> **Problem description**
Reproduce the listing below exactly. Pictures do not belong in the copy.

> **Data lines**
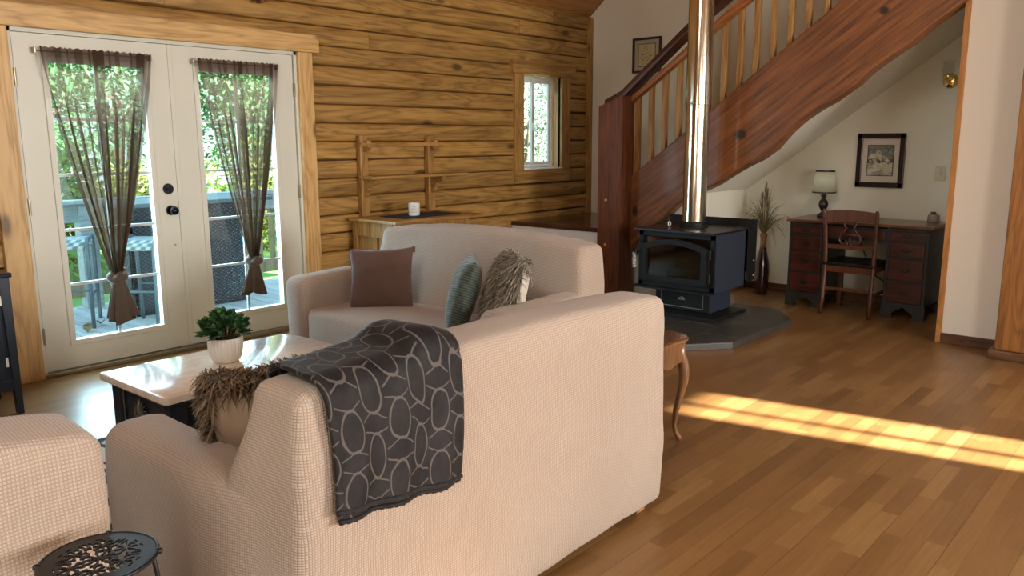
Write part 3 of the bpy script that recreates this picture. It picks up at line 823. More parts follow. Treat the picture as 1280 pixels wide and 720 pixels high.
# ------------------------------------------------------------------ cushions
def pillow_mesh(w, h, t, n=26, pinch=.07, seed=0, sag=0.):
    mb = MB()
    for s in (1, -1):
        b = len(mb.v)
        for i in range(n + 1):
            for j in range(n + 1):
                u, v = 2 * i / n - 1, 2 * j / n - 1
                e = max(0., (1 - u * u) * (1 - v * v)) ** .42
                x = u * w / 2 * (1 - pinch * (1 - v * v) * u * u); z = v * h / 2 * (1 - pinch * (1 - u * u) * v * v)
                y = s * t / 2 * e * (1 + .10 * noise.noise(Vector((u * 1.7 + seed, v * 1.7, s)))) + nz((u, v, s), 3.5, .006, seed)
                mb.v.append(Vector((x, y, z + sag * (v - 1) * abs(u) * .02)))
        for i in range(n):
            for j in range(n):
                q = (b + i * (n + 1) + j, b + (i + 1) * (n + 1) + j, b + (i + 1) * (n + 1) + j + 1, b + i * (n + 1) + j + 1)
                mb.f.append(q if s > 0 else q[::-1])
    bm = bmesh.new(); vv = [bm.verts.new(p) for p in mb.v]
    for f in mb.f: bm.faces.new([vv[i] for i in f])
    bmesh.ops.remove_doubles(bm, verts=bm.verts, dist=.0012)
    return MB().addbm(bm)
def strand(mb, p, n, L, w, droop, rr):
    side = n.cross(Vector((rr.uniform(-1, 1), rr.uniform(-1, 1), rr.uniform(-1, 1))))
    side = side.normalized() if side.length > 1e-4 else n.orthogonal().normalized()
    b = len(mb.v); k = 3; cur = side.cross(n) * rr.uniform(-.5, .5)
    for i in range(k + 1):
        t = i / k; ww = w * (1 - t * .85)
        q = p + n * (L * t) + cur * (L * t * t) + Vector((0, 0, -droop * L * t * t))
        mb.v += [q - side * ww, q + side * ww]
    for i in range(k): mb.f.append((b + 2 * i, b + 2 * i + 1, b + 2 * i + 3, b + 2 * i + 2))
def fur_on(base, count, L, w, test=None, seed=0, droop=.5, lift=1.):
    """tufts on the faces of a mesh builder"""
    rr = random.Random(seed); mb = MB(); tris = []
    for f in base.f:
        p = [base.v[i] for i in f]; c = sum(p, Vector()) / len(p); n = (p[1] - p[0]).cross(p[2] - p[0]); a = n.length
        if a > 1e-9 and (test is None or test(c)): tris.append((p, n.normalized(), a))
    ws = [t[2] for t in tris]
    for p, n, a in rr.choices(tris, ws, k=count):
        u, v = rr.random(), rr.random()
        q = lerp(lerp(p[0], p[1], u), lerp(p[-1], p[2], u), v); s0 = sum(w_.y for w_ in p)
        if n.y * (1 if s0 >= 0 else -1) < 0: n = -n
        d = (n * lift + Vector((rr.uniform(-1, 1), rr.uniform(-1, 1), rr.uniform(-1, 1))) * 1.15).normalized()
        strand(mb, q, d, L * rr.uniform(.6, 1.2), w * rr.uniform(.6, 1.3), droop, rr)
    return mb
def pillow(name, lbl, mat, w, h, t, loc, rot, seed=1, piping=None):
    r = thing(name, lbl, 'cushion', loc, rot)
    pm = pillow_mesh(w, h, t, seed=seed); pm.build('cover', mat, r, smooth=True, local=True)
    return r, pm
def rot_from(nrm, up):
    """euler with local -y... local y axis along nrm, local z close to up"""
    y = Vector(nrm).normalized(); z = Vector(up); z = (z - y * z.dot(y)).normalized(); x = y.cross(z)
    return Matrix((x, y, z)).transposed().to_euler()
# brown square cushion in the far corner
r, pm = pillow('throw_pillow', 'plain dark brown square cushion in the far corner of the loveseat by the log wall', 'pillow_brown', .385, .375, .15, (2.965, 3.655, .630), rot_from((-.80, -.55, .28), (0, .05, 1)), 3)
mb = MB(); n = 40
pts = [Vector(((u), 0, v)) for (u, v) in [(lerp(-.183, .183, i / n), -.178 + .010 * sin(PI * i / n)) for i in range(n + 1)]]
mb.tube(pts, .004, 6); mb.build('piping', 'pillow_brown', r, local=True, smooth=True)
MB().box(-.203, -.185, -.006, .006, .155, .190, .003).build('tag', 'pillow_brown', r, local=True)
# green corduroy cushion
r, pm = pillow('throw_pillow', 'green corduroy cushion leaning beside the shaggy grey cushion', 'corduroy', .40, .40, .15, (2.87, 2.885, .655), rot_from((-.55, .55, .25), (.36, -.36, 1)), 8)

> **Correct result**
Write part 3 of the bpy script that recreates this picture. It picks up at line 823. More parts follow. Treat the picture as 1280 pixels wide and 720 pixels high.
# ------------------------------------------------------------------ cushions
def pillow_mesh(w, h, t, n=26, pinch=.07, seed=0, sag=0.):
    mb = MB()
    for s in (1, -1):
        b = len(mb.v)
        for i in range(n + 1):
            for j in range(n + 1):
                u, v = 2 * i / n - 1, 2 * j / n - 1
                e = max(0., (1 - u * u) * (1 - v * v)) ** .42
                x = u * w / 2 * (1 - pinch * (1 - v * v) * u * u); z = v * h / 2 * (1 - pinch * (1 - u * u) * v * v)
                y = s * t / 2 * e * (1 + .10 * noise.noise(Vector((u * 1.7 + seed, v * 1.7, s)))) + nz((u, v, s), 3.5, .006, seed)
                mb.v.append(Vector((x, y, z + sag * (v - 1) * abs(u) * .02)))
        for i in range(n):
            for j in range(n):
                q = (b + i * (n + 1) + j, b + (i + 1) * (n + 1) + j, b + (i + 1) * (n + 1) + j + 1, b + i * (n + 1) + j + 1)
                mb.f.append(q if s > 0 else q[::-1])
    bm = bmesh.new(); vv = [bm.verts.new(p) for p in mb.v]
    for f in mb.f: bm.faces.new([vv[i] for i in f])
    bmesh.ops.remove_doubles(bm, verts=bm.verts, dist=.0012)
    return MB().addbm(bm)
def strand(mb, p, n, L, w, droop, rr):
    side = n.cross(Vector((rr.uniform(-1, 1), rr.uniform(-1, 1), rr.uniform(-1, 1))))
    side = side.normalized() if side.length > 1e-4 else n.orthogonal().normalized()
    b = len(mb.v); k = 3; cur = side.cross(n) * rr.uniform(-.5, .5)
    for i in range(k + 1):
        t = i / k; ww = w * (1 - t * .85)
        q = p + n * (L * t) + cur * (L * t * t) + Vector((0, 0, -droop * L * t * t))
        mb.v += [q - side * ww, q + side * ww]
    for i in range(k): mb.f.append((b + 2 * i, b + 2 * i + 1, b + 2 * i + 3, b + 2 * i + 2))
def fur_on(base, count, L, w, test=None, seed=0, droop=.5, lift=1.):
    """tufts on the faces of a mesh builder"""
    rr = random.Random(seed); mb = MB(); tris = []
    for f in base.f:
        p = [base.v[i] for i in f]; c = sum(p, Vector()) / len(p); n = (p[1] - p[0]).cross(p[2] - p[0]); a = n.length
        if a > 1e-9 and (test is None or test(c)): tris.append((p, n.normalized(), a))
    ws = [t[2] for t in tris]
    for p, n, a in rr.choices(tris, ws, k=count):
        u, v = rr.random(), rr.random()
        q = lerp(lerp(p[0], p[1], u), lerp(p[-1], p[2], u), v); s0 = sum(w_.y for w_ in p)
        if n.y * (1 if s0 >= 0 else -1) < 0: n = -n
        d = (n * lift + Vector((rr.uniform(-1, 1), rr.uniform(-1, 1), rr.uniform(-1, 1))) * 1.15).normalized()
        strand(mb, q, d, L * rr.uniform(.6, 1.2), w * rr.uniform(.6, 1.3), droop, rr)
    return mb
def pillow(name, lbl, mat, w, h, t, loc, rot, seed=1, piping=None):
    r = thing(name, lbl, 'cushion', loc, rot)
    pm = pillow_mesh(w, h, t, seed=seed); pm.build('cover', mat, r, smooth=True, local=True)
    return r, pm
def rot_from(nrm, up):
    """euler with local -y... local y axis along nrm, local z close to up"""
    y = Vector(nrm).normalized(); z = Vector(up); z = (z - y * z.dot(y)).normalized(); x = y.cross(z)
    return Matrix((x, y, z)).transposed().to_euler()
# brown square cushion in the far corner
r, pm = pillow('throw_pillow', 'plain dark brown square cushion in the far corner of the loveseat by the log wall', 'pillow_brown', .385, .375, .15, (2.965, 3.655, .630), rot_from((-.80, -.55, .28), (0, .05, 1)), 3)
mb = MB(); n = 40
pts = [Vector(((u), 0, v)) for (u, v) in [(lerp(-.183, .183, i / n), -.178 + .010 * sin(PI * i / n)) for i in range(n + 1)]]
mb.tube(pts, .004, 6); mb.build('piping', 'pillow_brown', r, local=True, smooth=True)
MB().box(-.203, -.185, -.006, .006, .155, .190, .003).build('tag', 'pillow_brown', r, local=True)
# green corduroy cushion
r, pm = pillow('throw_pillow', 'green corduroy cushion leaning beside the shaggy grey cushion', 'corduroy', .40, .40, .15, (2.87, 2.885, .655), rot_from((-.55, .55, .25), (.36, -.36, 1)), 8)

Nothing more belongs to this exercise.